▶ _SUPPLIED INFORMATION_:
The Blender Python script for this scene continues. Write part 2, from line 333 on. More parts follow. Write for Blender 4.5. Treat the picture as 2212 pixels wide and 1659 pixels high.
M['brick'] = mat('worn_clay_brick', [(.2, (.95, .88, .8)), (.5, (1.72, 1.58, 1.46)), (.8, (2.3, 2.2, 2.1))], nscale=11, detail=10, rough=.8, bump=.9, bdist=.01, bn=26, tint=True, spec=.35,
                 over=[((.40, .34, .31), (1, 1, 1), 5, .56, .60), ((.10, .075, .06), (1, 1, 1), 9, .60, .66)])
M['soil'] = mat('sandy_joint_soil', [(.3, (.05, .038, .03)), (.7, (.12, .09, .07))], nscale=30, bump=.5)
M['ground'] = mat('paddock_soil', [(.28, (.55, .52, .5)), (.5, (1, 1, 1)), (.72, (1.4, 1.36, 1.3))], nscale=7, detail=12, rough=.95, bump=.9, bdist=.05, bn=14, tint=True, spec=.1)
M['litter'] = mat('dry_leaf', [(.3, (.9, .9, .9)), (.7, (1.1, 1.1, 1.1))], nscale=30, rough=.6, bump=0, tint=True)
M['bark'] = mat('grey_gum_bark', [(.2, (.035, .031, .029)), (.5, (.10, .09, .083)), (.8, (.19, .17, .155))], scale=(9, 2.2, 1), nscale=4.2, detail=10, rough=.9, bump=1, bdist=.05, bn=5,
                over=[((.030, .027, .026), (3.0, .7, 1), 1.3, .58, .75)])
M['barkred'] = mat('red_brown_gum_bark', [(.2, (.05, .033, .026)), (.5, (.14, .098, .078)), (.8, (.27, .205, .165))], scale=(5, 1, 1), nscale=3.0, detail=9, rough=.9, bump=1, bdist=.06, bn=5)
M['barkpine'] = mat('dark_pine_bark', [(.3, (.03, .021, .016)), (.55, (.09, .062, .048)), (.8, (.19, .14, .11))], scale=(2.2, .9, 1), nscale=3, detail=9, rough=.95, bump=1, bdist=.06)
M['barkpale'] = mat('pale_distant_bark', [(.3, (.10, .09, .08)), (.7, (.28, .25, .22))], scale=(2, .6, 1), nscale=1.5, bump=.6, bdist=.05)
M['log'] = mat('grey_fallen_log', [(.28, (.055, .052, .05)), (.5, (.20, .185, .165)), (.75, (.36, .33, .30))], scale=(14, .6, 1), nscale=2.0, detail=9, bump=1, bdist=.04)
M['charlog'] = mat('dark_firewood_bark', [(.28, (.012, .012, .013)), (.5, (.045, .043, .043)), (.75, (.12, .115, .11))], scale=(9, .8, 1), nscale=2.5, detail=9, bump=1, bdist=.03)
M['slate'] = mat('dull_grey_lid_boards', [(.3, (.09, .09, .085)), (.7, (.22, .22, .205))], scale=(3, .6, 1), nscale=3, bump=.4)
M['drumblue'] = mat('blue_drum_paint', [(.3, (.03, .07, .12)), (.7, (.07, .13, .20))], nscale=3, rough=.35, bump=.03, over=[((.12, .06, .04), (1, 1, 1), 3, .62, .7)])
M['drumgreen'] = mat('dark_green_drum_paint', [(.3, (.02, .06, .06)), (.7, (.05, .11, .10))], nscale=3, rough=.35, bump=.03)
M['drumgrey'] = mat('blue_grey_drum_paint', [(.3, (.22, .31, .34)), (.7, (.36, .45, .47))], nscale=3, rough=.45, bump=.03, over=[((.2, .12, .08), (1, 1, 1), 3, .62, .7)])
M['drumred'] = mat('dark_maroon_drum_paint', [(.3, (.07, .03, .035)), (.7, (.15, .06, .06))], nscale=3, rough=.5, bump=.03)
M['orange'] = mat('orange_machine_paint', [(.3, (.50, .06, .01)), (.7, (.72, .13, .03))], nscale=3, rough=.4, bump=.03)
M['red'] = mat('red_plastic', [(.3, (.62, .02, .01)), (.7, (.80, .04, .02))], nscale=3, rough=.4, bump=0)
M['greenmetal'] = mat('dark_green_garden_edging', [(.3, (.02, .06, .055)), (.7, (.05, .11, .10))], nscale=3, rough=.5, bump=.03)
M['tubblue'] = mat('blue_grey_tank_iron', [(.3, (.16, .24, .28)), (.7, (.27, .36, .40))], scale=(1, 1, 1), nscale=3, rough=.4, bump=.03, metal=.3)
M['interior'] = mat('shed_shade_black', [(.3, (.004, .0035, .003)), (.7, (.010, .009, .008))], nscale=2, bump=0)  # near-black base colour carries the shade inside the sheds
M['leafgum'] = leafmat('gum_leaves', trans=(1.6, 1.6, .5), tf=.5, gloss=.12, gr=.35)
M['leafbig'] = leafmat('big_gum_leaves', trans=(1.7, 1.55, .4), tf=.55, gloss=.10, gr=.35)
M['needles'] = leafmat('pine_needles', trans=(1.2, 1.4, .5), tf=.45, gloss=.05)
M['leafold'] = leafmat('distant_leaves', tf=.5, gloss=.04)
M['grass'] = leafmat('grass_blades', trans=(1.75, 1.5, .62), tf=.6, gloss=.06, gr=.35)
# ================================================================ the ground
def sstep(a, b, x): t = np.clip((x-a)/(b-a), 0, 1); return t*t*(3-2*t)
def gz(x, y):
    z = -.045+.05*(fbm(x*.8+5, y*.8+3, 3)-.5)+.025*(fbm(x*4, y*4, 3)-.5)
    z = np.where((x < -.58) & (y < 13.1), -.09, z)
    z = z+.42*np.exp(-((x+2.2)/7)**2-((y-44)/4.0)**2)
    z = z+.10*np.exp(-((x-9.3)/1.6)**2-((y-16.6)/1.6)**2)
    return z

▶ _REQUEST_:
Return exactly the lines from the one containing "(.010, .009, .008))], nscale=2, bump=0)" to the last line of the data, and nothing more.

▶ _OUTPUT_:
M['interior'] = mat('shed_shade_black', [(.3, (.004, .0035, .003)), (.7, (.010, .009, .008))], nscale=2, bump=0)  # near-black base colour carries the shade inside the sheds
M['leafgum'] = leafmat('gum_leaves', trans=(1.6, 1.6, .5), tf=.5, gloss=.12, gr=.35)
M['leafbig'] = leafmat('big_gum_leaves', trans=(1.7, 1.55, .4), tf=.55, gloss=.10, gr=.35)
M['needles'] = leafmat('pine_needles', trans=(1.2, 1.4, .5), tf=.45, gloss=.05)
M['leafold'] = leafmat('distant_leaves', tf=.5, gloss=.04)
M['grass'] = leafmat('grass_blades', trans=(1.75, 1.5, .62), tf=.6, gloss=.06, gr=.35)
# ================================================================ the ground
def sstep(a, b, x): t = np.clip((x-a)/(b-a), 0, 1); return t*t*(3-2*t)
def gz(x, y):
    z = -.045+.05*(fbm(x*.8+5, y*.8+3, 3)-.5)+.025*(fbm(x*4, y*4, 3)-.5)
    z = np.where((x < -.58) & (y < 13.1), -.09, z)
    z = z+.42*np.exp(-((x+2.2)/7)**2-((y-44)/4.0)**2)
    z = z+.10*np.exp(-((x-9.3)/1.6)**2-((y-16.6)/1.6)**2)
    return z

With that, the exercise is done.